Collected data
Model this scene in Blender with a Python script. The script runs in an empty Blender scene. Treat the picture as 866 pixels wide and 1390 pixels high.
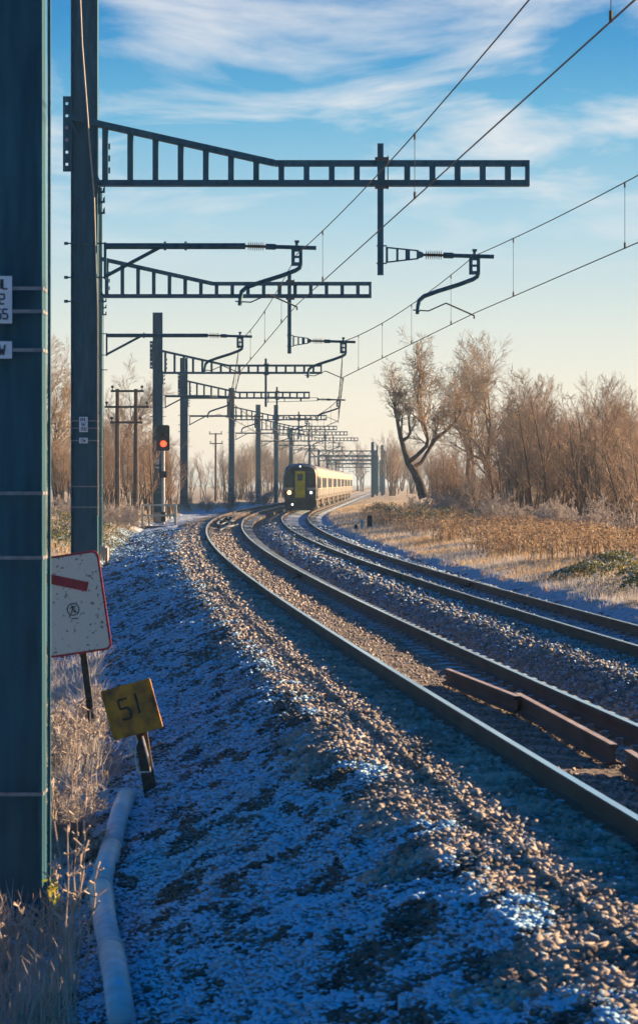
import bpy, bmesh, math, random
import numpy as np
from mathutils import Vector, Matrix, noise as mnoise

C = bpy.context.scene.collection
R = math.radians
random.seed(7)
rng = np.random.default_rng(11)

# ------------------------------------------------------------------ camera
F = 3570.0                      # focal length in photo pixels (photo is 866 x 1390)
HORV = 656.0                    # photo row of eye level
CAMZ = 1.97
cam_d = bpy.data.cameras.new("camera")
cam = bpy.data.objects.new("camera", cam_d)
C.objects.link(cam)
cam.location = (0, 0, CAMZ)
cam.rotation_euler = (R(90), 0, 0)
cam_d.sensor_fit = 'VERTICAL'
cam_d.sensor_height = 36
cam_d.lens = F / 1390 * 36
cam_d.shift_y = -(695 - HORV) / 1390
cam_d.clip_start = 0.5
cam_d.clip_end = 8000
cam_d.dof.use_dof = True
cam_d.dof.focus_distance = 120
cam_d.dof.aperture_fstop = 9
bpy.context.scene.camera = cam

# ------------------------------------------------------------------ sun and sky
SUN_EL, SUN_AZ = R(14.0), R(66.0)          # azimuth clockwise from +Y
scene = bpy.context.scene
sun_d = bpy.data.lights.new("sun", 'SUN')
sun_d.energy = 5.0
sun_d.angle = R(0.5)
sun_d.color = (1.0, 0.70, 0.42)
sun = bpy.data.objects.new("sun", sun_d)
C.objects.link(sun)
sdir = Vector((math.sin(SUN_AZ) * math.cos(SUN_EL), math.cos(SUN_AZ) * math.cos(SUN_EL), math.sin(SUN_EL)))
sun.rotation_euler = sdir.to_track_quat('Z', 'Y').to_euler()

world = bpy.data.worlds.new("World")
scene.world = world
world.use_nodes = True
wt = world.node_tree
wn, wl = wt.nodes, wt.links
wn.clear()
w_out = wn.new('ShaderNodeOutputWorld')
w_bg = wn.new('ShaderNodeBackground')
w_bg.inputs['Strength'].default_value = 0.0435
sky = wn.new('ShaderNodeTexSky')
sky.sky_type = 'NISHITA'
sky.sun_disc = False
sky.sun_elevation = SUN_EL
sky.sun_rotation = SUN_AZ
sky.air_density = 1.0
sky.dust_density = 0.6
sky.ozone_density = 2.5
tc = wn.new('ShaderNodeTexCoord')
sep = wn.new('ShaderNodeSeparateXYZ')
wl.new(tc.outputs['Generated'], sep.inputs[0])
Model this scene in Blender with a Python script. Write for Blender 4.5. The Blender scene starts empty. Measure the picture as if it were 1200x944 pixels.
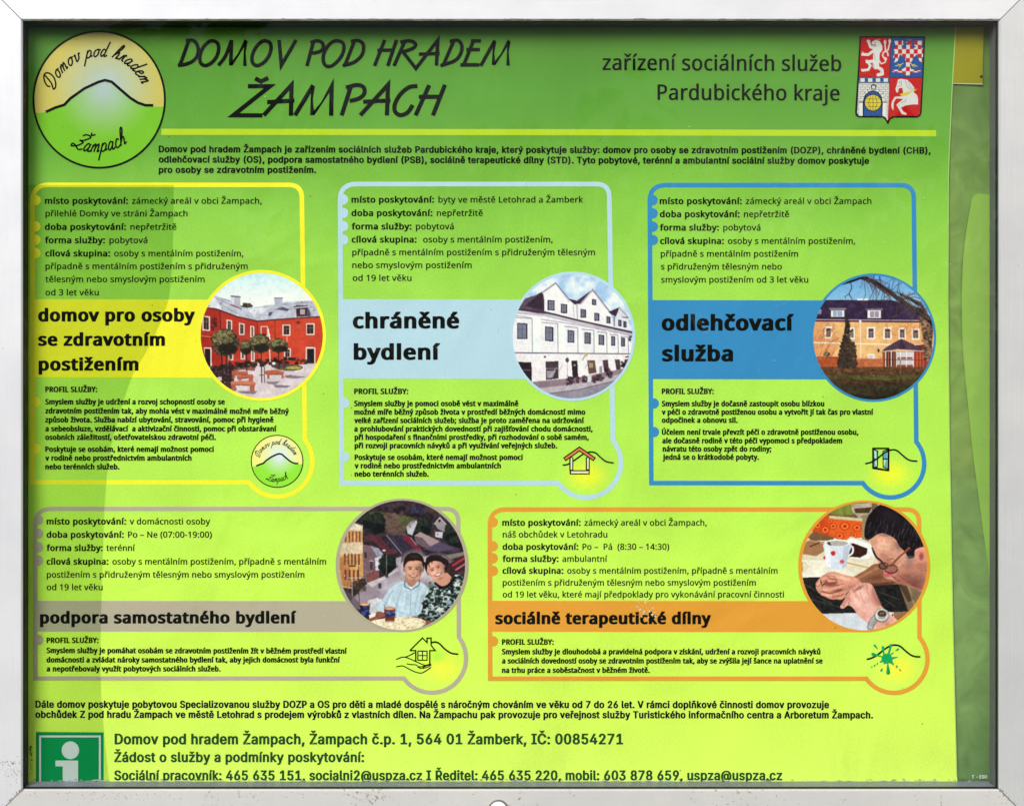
import bpy, math, random, os
import numpy as np
from mathutils import Vector
from mathutils.geometry import tessellate_polygon
random.seed(7); rng = np.random.default_rng(7)
C = bpy.context.scene.collection
sc = bpy.context.scene

# ------------------------------------------------------------------ camera, light, exposure
S = 0.00125                      # metres per photo pixel on the poster
D = 2.85                         # camera distance from the poster
CX, CY = 425.0, 500.0            # where the optical axis meets the poster
def X(px): return (px - 600.0) * S
def Z(py): return (472.0 - py) * S + 1.45
cam = bpy.data.cameras.new('camera'); camo = bpy.data.objects.new('camera', cam); C.objects.link(camo)
camo.location = (X(CX), -D, Z(CY)); camo.rotation_euler = (math.radians(90), 0, 0)
cam.sensor_fit = 'HORIZONTAL'; cam.sensor_width = 36.0
cam.lens = 36.0 * D / (1200 * S)
cam.shift_x = (600 - CX) / 1200.0; cam.shift_y = -(472 - CY) / 1200.0
cam.clip_start = 0.05; cam.clip_end = 2000
sc.camera = camo
sc.view_settings.view_transform = 'Standard'; sc.view_settings.look = 'None'
sc.view_settings.exposure = 0.84; sc.view_settings.gamma = 1.0
SUN_EL, SUN_AZ = 31.0, -30.0     # sun in front of the case, high on its left
wd = bpy.data.worlds.new('World'); sc.world = wd; wd.use_nodes = True
wn = wd.node_tree; bg = wn.nodes['Background']
sky = wn.nodes.new('ShaderNodeTexSky'); sky.sky_type = 'NISHITA'; sky.sun_disc = False
sky.sun_elevation = math.radians(SUN_EL); sky.sun_rotation = math.radians(180 + SUN_AZ)
sky.air_density = 1.0; sky.dust_density = 2.0
wn.links.new(sky.outputs[0], bg.inputs[0]); bg.inputs[1].default_value = 0.06
sun = bpy.data.lights.new('sun', 'SUN'); sun.energy = 2.3; sun.angle = math.radians(30); sun.color = (1.0, 0.96, 0.9)
suno = bpy.data.objects.new('sun', sun); C.objects.link(suno)
_e, _a = math.radians(SUN_EL), math.radians(SUN_AZ)
sdir = Vector((math.sin(_a) * math.cos(_e), -math.cos(_a) * math.cos(_e), math.sin(_e)))   # towards the sun
suno.rotation_euler = sdir.to_track_quat('Z', 'Y').to_euler(); suno.location = sdir * 6

# ------------------------------------------------------------------ helpers
KPRINT = 0.80
def lin(c, k=1.0):
    c = np.asarray(c, float) / 255.0
    return np.where(c <= 0.04045, c / 12.92, ((c + 0.055) / 1.055) ** 2.4) * k
def at(px, py, d=0.0):
    """world point that stands d metres in front of the poster and is seen at this photo pixel"""
    f = (D - d) / D
    return (X(CX) + (px - CX) * S * f, -d, Z(CY) - (py - CY) * S * f)
def mat(name, col, rough=0.5, metal=0.0, spec=0.5):
    m = bpy.data.materials.new(name); m.use_nodes = True
    b = m.node_tree.nodes['Principled BSDF']
    b.inputs['Base Color'].default_value = (*col, 1); b.inputs['Roughness'].default_value = rough
    b.inputs['Metallic'].default_value = metal; b.inputs['Specular IOR Level'].default_value = spec
    return m
def ripple(nt, b):
    """the sheet is not quite flat: long shallow waves and a few sharper handling creases"""
    tc = nt.nodes.new('ShaderNodeTexCoord'); mp = nt.nodes.new('ShaderNodeMapping'); mp.inputs['Scale'].default_value = (3.2, 1, 2.0); mp.inputs['Rotation'].default_value = (0, .5, 0)
    n = nt.nodes.new('ShaderNodeTexNoise'); n.inputs['Scale'].default_value = 1.6; n.inputs['Detail'].default_value = 3; n.inputs['Distortion'].default_value = .8
    bp = nt.nodes.new('ShaderNodeBump'); bp.inputs['Strength'].default_value = 0.55; bp.inputs['Distance'].default_value = 0.02
    nt.links.new(tc.outputs['Object'], mp.inputs[0]); nt.links.new(mp.outputs[0], n.inputs[0]); nt.links.new(n.outputs[0], bp.inputs['Height']); nt.links.new(bp.outputs[0], b.inputs['Normal'])
_ink = {}
def ink(c):
    c = tuple(c)
    if c not in _ink:
        m = mat('ink_%d_%d_%d' % c, lin(c, KPRINT), 0.5, 0, 0.06)
        nt = m.node_tree; b = nt.nodes['Principled BSDF']
        tc = nt.nodes.new('ShaderNodeTexCoord'); n = nt.nodes.new('ShaderNodeTexNoise'); n.inputs['Scale'].default_value = 260
        r = nt.nodes.new('ShaderNodeMapRange'); r.inputs[3].default_value = 0.93; r.inputs[4].default_value = 1.05
        mx = nt.nodes.new('ShaderNodeMix'); mx.data_type = 'RGBA'; mx.blend_type = 'MULTIPLY'; mx.inputs[0].default_value = 1
        mx.inputs[6].default_value = (*lin(c, KPRINT), 1)
        nt.links.new(tc.outputs['Object'], n.inputs['Vector']); nt.links.new(n.outputs[0], r.inputs[0])
        nt.links.new(r.outputs[0], mx.inputs[7]); nt.links.new(mx.outputs[2], b.inputs['Base Color'])
        ripple(nt, b); _ink[c] = m
    return _ink[c]
def obj(name, verts, faces, m, parent=None, **props):
    me = bpy.data.meshes.new(name); me.from_pydata(verts, [], faces); me.update()
    o = bpy.data.objects.new(name, me); C.objects.link(o)
    if m: me.materials.append(m)
    if parent: o.parent = parent
    for k, v in props.items(): o[k] = v
    return o
def empty(name, label, cat, **props):
    o = bpy.data.objects.new(name, None); C.objects.link(o); o.empty_display_size = 0.1
    o['label'] = label; o['category'] = cat
    for k, v in props.items(): o[k] = v
    return o
class MB:
    def __init__(s): s.v = []; s.f = []
    def add(s, v, f):
        n = len(s.v); s.v += v; s.f += [tuple(i + n for i in q) for q in f]
    def build(s, name, m, parent=None, **p): return obj(name, s.v, s.f, m, parent, **p)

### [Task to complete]
Starting at the top of the listing above, reproduce each line up to and including the one with "wl.new(tc.outputs['Generated'], sep.inputs[0])"; omit the pictures.

### [Answer]
Model this scene in Blender with a Python script. The script runs in an empty Blender scene. Treat the picture as 866 pixels wide and 1390 pixels high.
import bpy, bmesh, math, random
import numpy as np
from mathutils import Vector, Matrix, noise as mnoise

C = bpy.context.scene.collection
R = math.radians
random.seed(7)
rng = np.random.default_rng(11)

# ------------------------------------------------------------------ camera
F = 3570.0                      # focal length in photo pixels (photo is 866 x 1390)
HORV = 656.0                    # photo row of eye level
CAMZ = 1.97
cam_d = bpy.data.cameras.new("camera")
cam = bpy.data.objects.new("camera", cam_d)
C.objects.link(cam)
cam.location = (0, 0, CAMZ)
cam.rotation_euler = (R(90), 0, 0)
cam_d.sensor_fit = 'VERTICAL'
cam_d.sensor_height = 36
cam_d.lens = F / 1390 * 36
cam_d.shift_y = -(695 - HORV) / 1390
cam_d.clip_start = 0.5
cam_d.clip_end = 8000
cam_d.dof.use_dof = True
cam_d.dof.focus_distance = 120
cam_d.dof.aperture_fstop = 9
bpy.context.scene.camera = cam

# ------------------------------------------------------------------ sun and sky
SUN_EL, SUN_AZ = R(14.0), R(66.0)          # azimuth clockwise from +Y
scene = bpy.context.scene
sun_d = bpy.data.lights.new("sun", 'SUN')
sun_d.energy = 5.0
sun_d.angle = R(0.5)
sun_d.color = (1.0, 0.70, 0.42)
sun = bpy.data.objects.new("sun", sun_d)
C.objects.link(sun)
sdir = Vector((math.sin(SUN_AZ) * math.cos(SUN_EL), math.cos(SUN_AZ) * math.cos(SUN_EL), math.sin(SUN_EL)))
sun.rotation_euler = sdir.to_track_quat('Z', 'Y').to_euler()

world = bpy.data.worlds.new("World")
scene.world = world
world.use_nodes = True
wt = world.node_tree
wn, wl = wt.nodes, wt.links
wn.clear()
w_out = wn.new('ShaderNodeOutputWorld')
w_bg = wn.new('ShaderNodeBackground')
w_bg.inputs['Strength'].default_value = 0.0435
sky = wn.new('ShaderNodeTexSky')
sky.sky_type = 'NISHITA'
sky.sun_disc = False
sky.sun_elevation = SUN_EL
sky.sun_rotation = SUN_AZ
sky.air_density = 1.0
sky.dust_density = 0.6
sky.ozone_density = 2.5
tc = wn.new('ShaderNodeTexCoord')
sep = wn.new('ShaderNodeSeparateXYZ')
wl.new(tc.outputs['Generated'], sep.inputs[0])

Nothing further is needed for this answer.